No, how people treat the media is not a character test; but accepting the responsibility that comes with being a franchise player is, and Bosh passed it in Toronto over and over again.

But somewhere Bosh, for all his efforts to interact with fans via Twitter and YouTube and Facebook forgot the essence of it; which is - as in any interaction - try to imagine walking even half-a-kilometer in the other person's knock-off Guccis.

Teasing fans with the idea that they might have some say where you're going to sign as a free agent doesn't cut it. Musing about winning an MVP award before winning your first playoff series doesn't cut it. Starring in your own DVD about your own tattoo doesn't cut it.

Implying that all those 20-and-10s you put it up in Toronto were stats in the proverbial forest because they weren't on US television doesn't cut it; and complaining that one of the hardships of life on the wild white frontier - in Bosh's case a luxury condominium building over-looking Lake Ontario to the south and the lights of one of North America's most sophisticated cities to the East - was that he "couldn't get the good cable", doesn't cut it.

It all makes Bosh seem narcissistic and obnoxious. And the fact that he's not the most narcissistic and obnoxious-seeming guy on his new team - not by a long shot - in part explains why these first few weeks in Miami haven't gone so well.

As Bosh tells the Globe's Hayley Mick hanging in South Beach isn't all it's cracked up to be: "I don't know if you noticed, but we're not the most liked team in the NBA. So that's part of the consequence. And we can't do much about it except play hard."

All of which wouldn't matter if the Heat were winning and Bosh was playing at a high level.

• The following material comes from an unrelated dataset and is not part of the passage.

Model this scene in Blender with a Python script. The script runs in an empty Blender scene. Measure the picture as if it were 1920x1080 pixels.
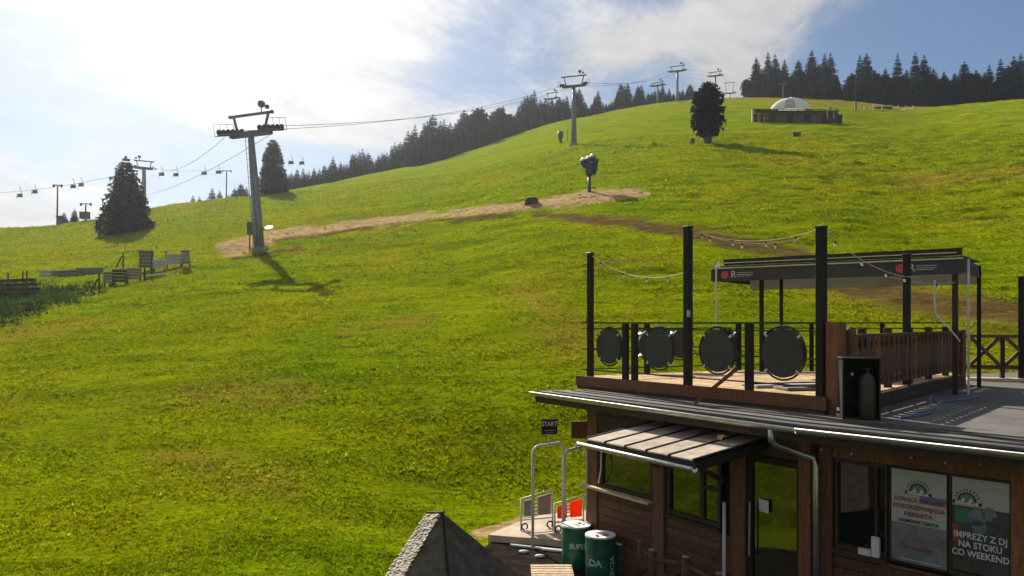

People might still resent them and him, but that would be pretty easy to ignore.

But nine games into the scenario he willed into reality the Heat are 5-4 and and Bosh is being widely questioned as the piece that doesn't fit; a finesse-type big man in a lineup in desperate need of a thumper.

His dreams of national exposure are turning into the nightmare of being exposed; his too-slow-rotations, excused in Toronto when he was putting up big numbers at the other end, make him suddenly part of the problem when 6-foot-1 Rajon Rondo of the Boston Celtics floats down the lane and dunks it on Bosh before he so much as slides over and puts up a hand.

Bosh's dreams have come true, all right. But he won't be lifting any MVP trophies, that's abundantly clear; he might not even make it to the playoffs if the Heat continue to struggle and Miami does see fit to trade him.

And the sad fact for him is that it couldn't happen to a nicer guy.